An Indian had come to the post in September. Corrigal outfitted him with merchandise for the winter’s hunt, and three English servants accompanied the Saulteur down to the shore. Out rushed the Nor’Wester, MacDonell, flourishing his sword accompanied by a bully, Adhemer, raging aloud that the Indian had owed furs to the Nor’Westers and should not be allowed to hunt for the Hudson’s Bay. The two Corrigal brothers and one Tait ran from the post to the rescue. With one sweep of his sword Eneas MacDonell cut Tait’s wrist off and with another hack on his neck felled him to the ground. The French bully had aimed a loaded pistol at the Corrigals daring them to take one step forward. John Corrigal dodged into the lake. MacDonell then rushed at the Englishmen like a mad man, cutting off the arm of one, sending a hat flying from another whose head he missed, hacking the shoulder of a third.

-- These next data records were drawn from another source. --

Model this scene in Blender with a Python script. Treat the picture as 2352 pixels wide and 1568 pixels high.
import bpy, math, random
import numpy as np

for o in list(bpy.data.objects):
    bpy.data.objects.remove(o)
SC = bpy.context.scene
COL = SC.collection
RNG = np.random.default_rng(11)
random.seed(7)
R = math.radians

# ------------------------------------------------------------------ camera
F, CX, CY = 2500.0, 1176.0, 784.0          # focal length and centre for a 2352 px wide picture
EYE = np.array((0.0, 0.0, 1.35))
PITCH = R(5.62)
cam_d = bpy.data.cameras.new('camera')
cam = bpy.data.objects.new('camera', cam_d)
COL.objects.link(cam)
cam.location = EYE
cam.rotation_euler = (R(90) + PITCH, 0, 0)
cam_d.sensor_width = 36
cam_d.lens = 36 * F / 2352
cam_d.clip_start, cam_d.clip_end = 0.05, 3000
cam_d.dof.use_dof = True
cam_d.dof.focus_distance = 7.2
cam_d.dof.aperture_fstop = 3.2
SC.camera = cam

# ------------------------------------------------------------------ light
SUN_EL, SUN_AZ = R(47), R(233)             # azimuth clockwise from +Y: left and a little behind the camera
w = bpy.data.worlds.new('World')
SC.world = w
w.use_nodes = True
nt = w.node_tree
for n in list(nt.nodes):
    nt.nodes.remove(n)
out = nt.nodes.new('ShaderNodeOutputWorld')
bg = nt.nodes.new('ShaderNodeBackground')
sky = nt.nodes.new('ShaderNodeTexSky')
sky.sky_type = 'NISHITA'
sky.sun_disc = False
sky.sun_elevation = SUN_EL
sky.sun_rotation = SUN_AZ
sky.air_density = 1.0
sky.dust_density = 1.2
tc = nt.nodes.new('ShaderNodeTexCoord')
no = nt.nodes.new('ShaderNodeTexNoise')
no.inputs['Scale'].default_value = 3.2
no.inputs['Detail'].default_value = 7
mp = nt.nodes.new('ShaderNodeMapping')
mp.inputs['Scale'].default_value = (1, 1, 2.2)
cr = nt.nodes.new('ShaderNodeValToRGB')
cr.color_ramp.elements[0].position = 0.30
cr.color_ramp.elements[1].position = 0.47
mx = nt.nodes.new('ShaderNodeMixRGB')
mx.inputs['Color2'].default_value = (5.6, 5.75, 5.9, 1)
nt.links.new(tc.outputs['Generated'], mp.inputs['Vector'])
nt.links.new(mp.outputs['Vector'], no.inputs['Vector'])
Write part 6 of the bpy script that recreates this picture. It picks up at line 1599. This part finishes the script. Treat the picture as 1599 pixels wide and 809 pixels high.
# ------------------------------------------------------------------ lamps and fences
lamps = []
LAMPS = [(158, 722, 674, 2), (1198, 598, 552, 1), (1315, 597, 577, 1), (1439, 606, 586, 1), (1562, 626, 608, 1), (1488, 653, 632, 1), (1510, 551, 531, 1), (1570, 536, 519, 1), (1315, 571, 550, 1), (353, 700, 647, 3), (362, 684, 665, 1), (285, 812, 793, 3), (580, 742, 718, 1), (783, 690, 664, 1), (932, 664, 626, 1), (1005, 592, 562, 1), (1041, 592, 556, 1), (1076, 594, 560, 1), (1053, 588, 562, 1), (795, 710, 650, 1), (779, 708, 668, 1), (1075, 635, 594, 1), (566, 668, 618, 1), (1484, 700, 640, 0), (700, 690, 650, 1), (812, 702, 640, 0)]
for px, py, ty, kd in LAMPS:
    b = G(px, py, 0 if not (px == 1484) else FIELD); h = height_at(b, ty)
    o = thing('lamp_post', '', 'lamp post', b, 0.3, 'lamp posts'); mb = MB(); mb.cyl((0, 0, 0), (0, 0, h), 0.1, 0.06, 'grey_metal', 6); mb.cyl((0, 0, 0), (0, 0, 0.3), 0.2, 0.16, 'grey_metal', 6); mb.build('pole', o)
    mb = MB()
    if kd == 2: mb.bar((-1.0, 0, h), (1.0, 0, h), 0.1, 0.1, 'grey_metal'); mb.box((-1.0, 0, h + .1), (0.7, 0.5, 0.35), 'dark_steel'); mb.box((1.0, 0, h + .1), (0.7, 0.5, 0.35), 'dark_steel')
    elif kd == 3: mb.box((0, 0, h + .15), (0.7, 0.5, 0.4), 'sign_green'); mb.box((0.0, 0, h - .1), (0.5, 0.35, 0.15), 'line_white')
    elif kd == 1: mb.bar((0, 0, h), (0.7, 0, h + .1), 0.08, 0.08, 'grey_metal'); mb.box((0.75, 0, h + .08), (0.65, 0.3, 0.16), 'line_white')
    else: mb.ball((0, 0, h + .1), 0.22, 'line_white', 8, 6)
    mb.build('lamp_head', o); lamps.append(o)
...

Unarmed, the Hudson’s Bay men fled for the fort gates. The Nor’Westers pursued. Coming from the house door, John Mowat, a Hudson’s Bay man, drew his pistol and shot Eneas MacDonell dead. Coureurs went flying to Northwest camps for reinforcements. Haldane and McLellan, two partners, came with a rowdy crew and threatened if Mowat were not surrendered they would have the Indians butcher every soul in the fort if it cost a keg of rum for every scalp. Mowat promptly surrendered and declared he would shoot any Nor’ Wester on the same provocation.
For this crime and before the Company in England could be notified, Mowat was carried away in irons. Two servants—McNab and Russell—and one of the Corrigals volunteered to accompany him as witnesses for the defense. For a winter Mowat was imprisoned in the miserable butter vat of a jail at Fort William, and when it was found that every indignity and insult would not drive the three witnesses away, they were arrested as abettors of the so-called crime. At Mowat’s trial in Montreal, of the four judges who presided, one was notoriously corrupt and two, the fathers of Northwest partners. Of the jury, half the number were Nor’Westers. Naturally, Mowat was pronounced guilty. He was sentenced to six months’ imprisonment and branding. When he was discharged penniless, he set out through the United States to take ship for England. It is supposed that he was lost in a storm, or drowned crossing some of the New England rivers.